* **Work required**
In the records below, reproduce exactly the lines from the one containing "Model this scene" through the one containing "return n.inputs[k]", both included, and omit the pictures.

* **The records**
-------------------------

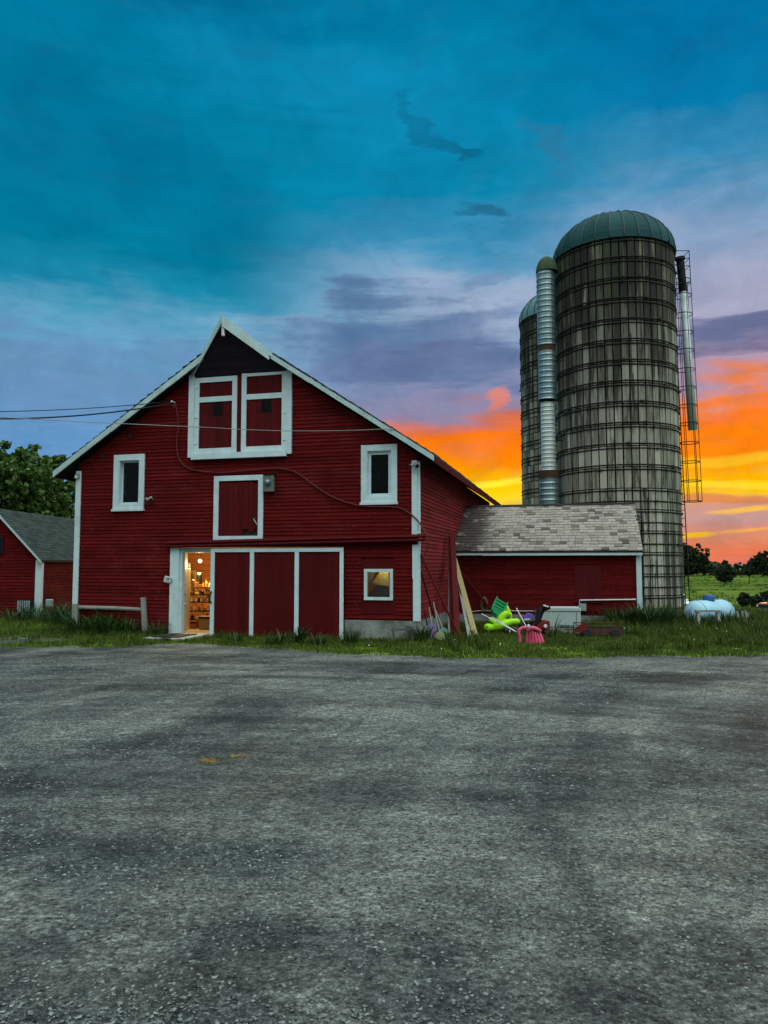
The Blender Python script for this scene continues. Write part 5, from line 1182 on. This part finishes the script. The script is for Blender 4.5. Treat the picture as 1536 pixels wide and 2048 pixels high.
mb = MB(); x1_ = po[3][0]; mb.box(x1_-.11, x1_-.10, -.006, -.001, .1, lz-.02); mb.box(-.40, x1_-.11, -.006, -.001, .155, .163); mb.build('panel_seam', iron, gen)
mb = MB(); xs0 = gq(*c4(620, 545)); mb.box(xs0[0], x1_-.02, -.007, -.001, xs0[1]-.008, xs0[1]+.012); mb.build('red_stripe', machred, gen)
tcu = bpy.data.curves.new('lettering', 'FONT'); tcu.body = 'GENERAC'; tcu.size = .105; tcu.extrude = .002; tcu.align_x = 'CENTER'; tcu.offset = .002
tob = bpy.data.objects.new('lettering_source', tcu); tme = bpy.data.meshes.new_from_object(tob); bpy.data.objects.remove(tob); tme.materials.clear()
to = bpy.data.objects.new('lettering', tme); COL.objects.link(to); to.parent = gen; lx, lzz = gq(*c4(652, 530)); to.location = (lx, -.004, lzz); to.rotation_euler = (R(90), 0, 0); to.scale = (.92, 1, 1); tme.materials.append(black)
# gray junction box, conduit
x, z = fw(1166, 1222, EY-.03); t = thing('junction_box', 'grey junction box on the extension wall right of the generator', 'junction box', bw(x, EY-.03, z), -ANG)
mb = MB(); mb.box(-.095, .09, -.10, 0, 0, .20); mb.build('box_body', greybox, t, bevel=.01); mb = MB(); mb.box(-.08, .075, -.112, -.102, .02, .18); mb.build('lid', greybox, t)
P = [lb(fwp(x, y, EY-.05)) for x, y in ((1159, 1213), (1159, 1200.5), (1272, 1199))]; mb = MB(); mb.tube(P, .02, 8); mb.tube([P[0], P[0]+Vector((-.05, 0, -.005))], .018, 8); tag(mb.build('conduit', white, None, BARN, top=True), 'white conduit bent along the extension wall above the junction box', 'conduit')
x, z = fw(1148, 1216, EY-.1); t = MB(); t.ball((x, EY-.15, z), .05, .05, .06); t.ball((x+.07, EY-.15, z), .04); t.tube([(x, EY-.15, z), (x+.07, EY-.15, z), (x+.1, EY-.05, z)], .02, 6); tag(t.build('gas_regulator', iron, None, BARN, smooth=True, top=True), 'dark round gas regulator on the wall behind the generator', 'regulator')
# rusty crate / cart
cy_ = 17.9; p0 = dep(1153, 1262, cy_); p1 = dep(1238, 1262, cy_); cw = p1.x-p0.x; ztop_ = dep(1200, 1249, cy_).z
t = thing('garden_cart', 'low rusty slatted garden cart standing in the grass by the generator', 'cart', Vector(((p0.x+p1.x)/2, cy_, 0)), 0)
mb = MB(); h2 = cw/2
mb.tube([(-h2, -.3, ztop_-.02), (h2, -.3, ztop_-.03), (h2, .3, ztop_+.02), (-h2, .3, ztop_+.02), (-h2, -.3, ztop_-.02)], .012, 6)
for i in range(7):
    for dy in (-.3, .3): mb.tube([(-h2+cw*i/6, dy, .1), (-h2+cw*i/6, dy, ztop_-.01)], .009, 5)
mb.build('cart_rail', rust, t)
mb = MB(); mb.box(-h2, h2, -.3, -.275, .06, .16); mb.box(-h2, h2, .275, .3, .06, .16); mb.box(-h2, h2, -.27, .27, .06, .08); mb.box(-h2, h2, -.298, -.28, .19, .26); mb.build('cart_bed', rust, t)
for sx_ in (-h2+.16, h2-.2):
    for sy_ in (-.35, .35): mb = MB(); mb.lathe([(0, -.03), (.10, -.03), (.11, 0), (.10, .03), (0, .03)], 16, (sx_, sy_, .11), Matrix.Rotation(R(90), 4, 'X')); mb.build('wheel', rubber, t)
mb = MB(); mb.box(-h2-.03, -h2+.17, -.33, -.305, .12, ztop_+.02); mb.build('cart_panel', machred, t)
# red lid in grass near the silo
p = dep(1348, 1241, 22.5); mb = MB(); mb.lathe([(0, .07), (.12, .065), (.15, .03), (.155, 0), (0, 0)], 20, (p.x, 22.5, p.z-.05)); mb.v = [(x, y, z) for x, y, z in mb.v]; tag(mb.build('plastic_lid', pmat('faded_red', (0.32, .05, .05), .6), None, smooth=True, top=True), 'faded red plastic lid in weeds at the silo foot', 'lid')

# ------------------------------------------------------------------ propane tank, sawhorse, rails
TYP = 20.3; tk0 = dep(1420, 1230, TYP); tank = thing('propane_tank', 'light blue propane tank with dark blue dome cover beside the silo', 'propane tank', (tk0.x+.12, TYP+.3, 0), R(30))
Rt, Lh, zt_ = .34, .56, .40
prof = [(0, -Lh-Rt*.75)] + [(Rt*math.sin(t), -Lh-Rt*.75*math.cos(t)) for t in np.linspace(.2, math.pi/2, 8)] + [(Rt, 0), (Rt, Lh)] + [(Rt*math.cos(t), Lh+Rt*.75*math.sin(t)) for t in np.linspace(.2, math.pi/2-.2, 7)] + [(0, Lh+Rt*.75)]
mb = MB(); mb.lathe(prof, 32, (0, 0, zt_), Matrix.Rotation(R(90), 4, 'Y')); tb = mb.build('tank_body', tankblue, tank, smooth=True)
mb = MB()
for xx in (-Lh, Lh): mb.lathe([(Rt+.001, -.012), (Rt+.006, 0), (Rt+.001, .012)], 32, (xx, 0, zt_), Matrix.Rotation(R(90), 4, 'Y'))
mb.build('weld_seam', pmat('seam_blue', (0.05, .14, .2), .5), tank)
mb = MB(); mb.lathe([(.155, Rt+zt_-.04), (.155, Rt+zt_+.10), (.14, Rt+zt_+.13), (.07, Rt+zt_+.15), (0, Rt+zt_+.153)], 24, (-.02, 0, 0)); mb.build('valve_dome', domeblue, tank, smooth=True)
for xx in (-.4, .4): mb = MB(); mb.box(xx-.05, xx+.05, -.24, .24, -.02, zt_-Rt+.08); mb.build('leg', iron, tank)
mb = MB(); mb.tube([(.42, 0, zt_+Rt-.01), (.42, 0, zt_+Rt+.035)], .014, 6); mb.tube([(-.45, 0, zt_+Rt-.01), (-.45, 0, zt_+Rt+.035)], .014, 6); mb.build('lifting_lug', tankblue, tank)
SYD = 19.4; a = dep(1392, 1221, SYD); b_ = dep(1438, 1221, SYD); t = thing('sawhorse', 'grey wooden sawhorse standing in front of the blue tank', 'sawhorse', ((a.x+b_.x)/2, SYD, 0), 0); hw2 = (b_.x-a.x)/2; zt2 = a.z
mb = MB(); mb.box(-hw2-.02, hw2+.02, -.05, .05, zt2-.04, zt2+.01); mb.build('top_rail', greywood, t)
for sx_ in (-1, 1):
    for sy_ in (-1, 1): mb = MB(); mb.beam((sx_*(hw2-.04), sy_*.02, zt2-.045), (sx_*(hw2-.03), sy_*.17, -.02), .07, .03); mb.build('leg', greywood, t)
G_ = 'old fence stakes right of the tank'
for k_, (xa, ya_, xb, yb_) in enumerate(((1474, 1222, 1480, 1243), (1484, 1222, 1491, 1242), (1490, 1221, 1494, 1233), (1494, 1222, 1496, 1236))):
    A = dep(xa, ya_, 20.6+.2*k_); B_ = dep(xb, yb_, 20.5+.2*k_); B_.z = -.02 if B_.z > .0 else B_.z
    stick('stake', A, B_, .05, .03, greywood, ('first slanting grey stake right of the blue tank', 'second and longer slanting stake right of the blue tank', 'third stake from the tank, thin and slanting', 'rightmost pale stake of the row beside the tank')[k_], 'stake', G_)
stick('stake_rail', dep(1460, 1220.5, 20.7), dep(1497, 1221.5, 21.2), .05, .03, darkwood, 'dark rail laid across the stakes beside the tank', 'rail')

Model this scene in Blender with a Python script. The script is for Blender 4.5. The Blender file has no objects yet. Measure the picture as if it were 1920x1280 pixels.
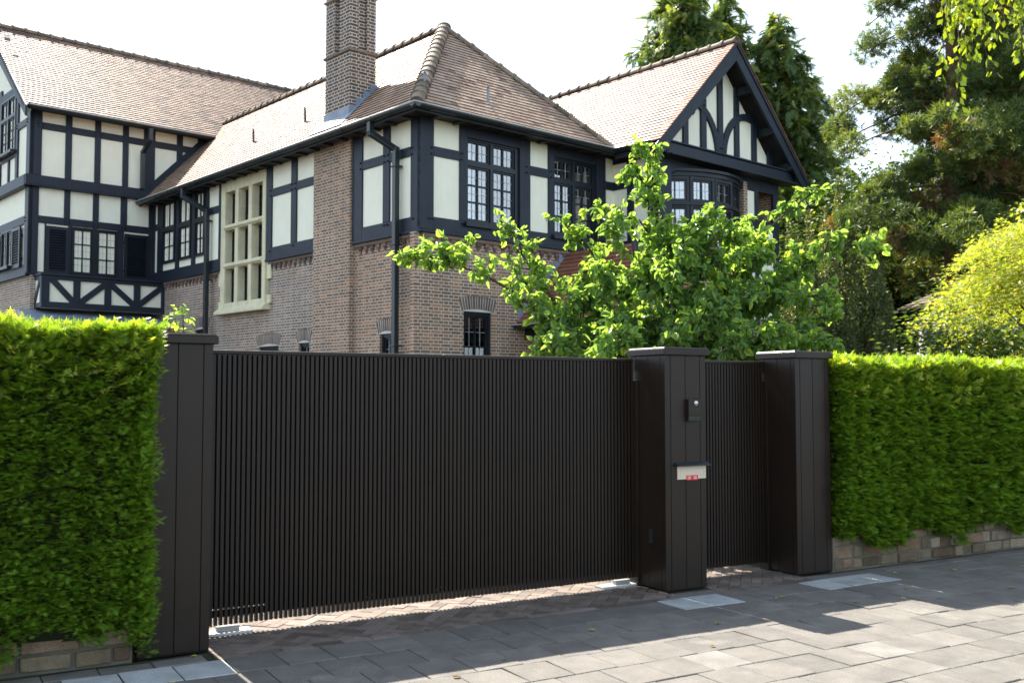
import bpy, bmesh, math, random
import numpy as np
from mathutils import Vector, Matrix

R = math.radians
rng = np.random.default_rng(11)
random.seed(11)
S = bpy.context.scene
COL = S.collection

# ------------------------------------------------------------------ materials
def _in(n, *names):
    for k in names:
        if k in n.inputs:
            return n.inputs[k]

class NT:
    def __init__(self, name):
        self.m = bpy.data.materials.new(name)
        self.m.use_nodes = True
        self.t = self.m.node_tree
        self.p = self.t.nodes['Principled BSDF']
        self.out = self.t.nodes['Material Output']
    def n(self, typ, **kw):
        nd = self.t.nodes.new(typ)
        for k, v in kw.items():
            setattr(nd, k, v)
        return nd
    def l(self, a, b):
        self.t.links.new(a, b)
    def noise(self, vec, scale, detail=4, rough=.55):
        nd = self.n('ShaderNodeTexNoise')
        nd.inputs['Scale'].default_value = scale
        nd.inputs['Detail'].default_value = detail
        nd.inputs['Roughness'].default_value = rough
        if vec is not None:
            self.l(vec, nd.inputs['Vector'])
        return nd
    def ramp(self, fac, stops):
        nd = self.n('ShaderNodeValToRGB')
        e = nd.color_ramp.elements
        while len(e) < len(stops):
            e.new(.5)
        for i, (p, c) in enumerate(stops):
            e[i].position = p
            e[i].color = (*c, 1)
        self.l(fac, nd.inputs[0])
        return nd
    def mix(self, fac, a, b, mode='MIX'):
        nd = self.n('ShaderNodeMix', data_type='RGBA', blend_type=mode)
        for sock, val in ((nd.inputs[0], fac), (nd.inputs[6], a), (nd.inputs[7], b)):
            if isinstance(val, (int, float)):
                sock.default_value = val
            elif isinstance(val, tuple):
                sock.default_value = (*val, 1)
            else:
                self.l(val, sock)
        return nd.outputs[2]
    def bump(self, h, strength=.3, dist=.01):
        nd = self.n('ShaderNodeBump')
        nd.inputs['Strength'].default_value = strength
        nd.inputs['Distance'].default_value = dist
        self.l(h, nd.inputs['Height'])
        self.l(nd.outputs[0], self.p.inputs['Normal'])
        return nd
    def set(self, rough=.6, spec=.5, metal=0):
        self.p.inputs['Roughness'].default_value = rough
        self.p.inputs['Specular IOR Level'].default_value = spec
        self.p.inputs['Metallic'].default_value = metal
        return self.m
    def obj(self):
        return self.n('ShaderNodeTexCoord').outputs['Object']
    def uv(self):
        return self.n('ShaderNodeTexCoord').outputs['UV']
    def attr(self, name='rnd'):
        return self.n('ShaderNodeAttribute', attribute_name=name)

def paint(name, col, rough=.45, spec=.5, var=.12, grain=None, streak=0.):
    k = NT(name)
    o = k.obj()
    n1 = k.noise(o, 3.0)
    dark = tuple(c * (1 - var) for c in col)
    lite = tuple(c * (1 + var) for c in col)
    c = k.ramp(n1.outputs[0], [(.3, dark), (.7, lite)])
    c = c.outputs[0]
    if streak:
        mp = k.n('ShaderNodeMapping'); mp.inputs['Scale'].default_value = (9, 9, .7)
        k.l(o, mp.inputs['Vector'])
        n3 = k.noise(mp.outputs[0], 1.6, 6, .7)
        n4 = k.noise(o, 26, 4, .6)
        g3 = k.ramp(n3.outputs[0], [(.42, (1, 1, 1)), (.78, (1 - streak,) * 3)])
        g4 = k.ramp(n4.outputs[0], [(.3, (1 - streak * .45,) * 3), (.7, (1, 1, 1))])
        c = k.mix(1.0, k.mix(1.0, c, g3.outputs[0], 'MULTIPLY'), g4.outputs[0], 'MULTIPLY')
    k.l(c, k.p.inputs['Base Color'])
    n2 = k.noise(o, 60 if grain is None else grain, 3)
    k.bump(n2.outputs[0], .08, .004)
    return k.set(rough, spec)

def rnd_mat(name, stops, rough=.7, spec=.4, noise=(8, .25), bump=.3, stain=None):
    """colour picked by the per-face random attribute, mottled by noise"""
    k = NT(name)
    a = k.attr('rnd')
    o = k.obj()
    c = k.ramp(a.outputs['Fac'], stops).outputs[0]
    n1 = k.noise(o, noise[0], 6, .6)
    g = k.ramp(n1.outputs[0], [(.25, (1 - noise[1],) * 3), (.75, (1 + noise[1] * .6,) * 3)])
    c = k.mix(1.0, c, g.outputs[0], 'MULTIPLY')
    if stain:
        n3 = k.noise(o, stain[0], 5, .65)
        f = k.ramp(n3.outputs[0], [(stain[1], (0, 0, 0)), (stain[2], (1, 1, 1))])
        c = k.mix(f.outputs[0], c, stain[3])
    k.l(c, k.p.inputs['Base Color'])
    n2 = k.noise(o, 90, 3)
    n5 = k.noise(o, 95, 4, .75)
    g5 = k.ramp(n5.outputs[0], [(.3, (.72,) * 3), (.7, (1.22,) * 3)])
    k.l(k.mix(1.0, c, g5.outputs[0], 'MULTIPLY'), k.p.inputs['Base Color'])
    k.bump(n2.outputs[0], bump, .006)
    return k.set(rough, spec)

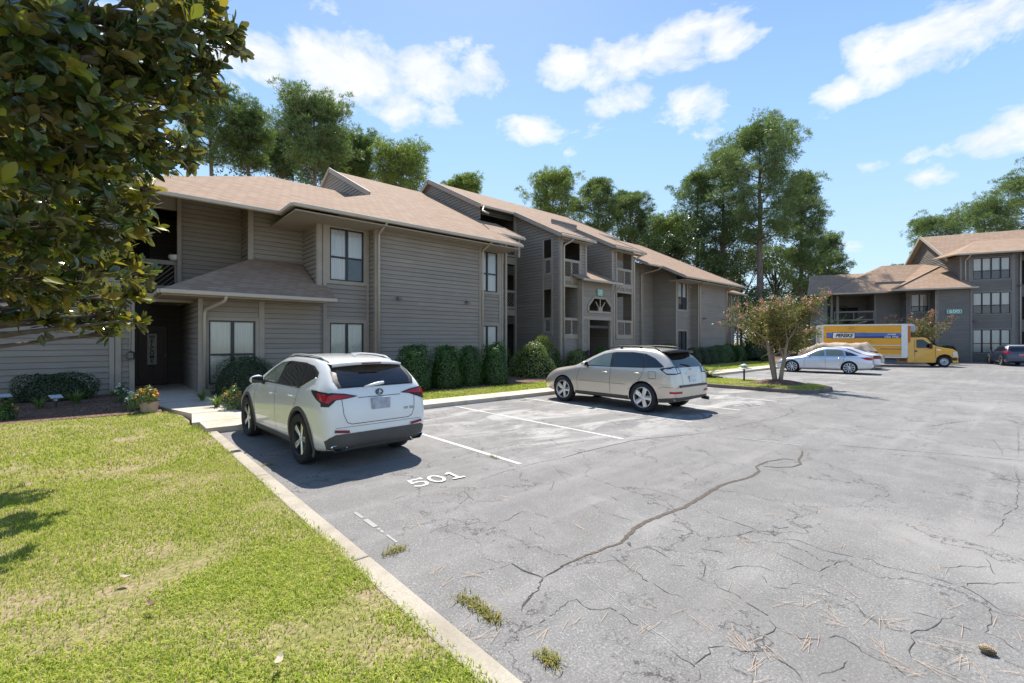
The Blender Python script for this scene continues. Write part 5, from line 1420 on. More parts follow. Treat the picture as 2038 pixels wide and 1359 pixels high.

-------------------------

* **Correct answer**
Model this scene in Blender with a Python script. The script is for Blender 4.5. The Blender file has no objects yet. Measure the picture as if it were 1920x1280 pixels.
import bpy, bmesh, math, random
import numpy as np
from mathutils import Vector, Matrix

R = math.radians
rng = np.random.default_rng(11)
random.seed(11)
S = bpy.context.scene
COL = S.collection

# ------------------------------------------------------------------ materials
def _in(n, *names):
    for k in names:
        if k in n.inputs:
            return n.inputs[k]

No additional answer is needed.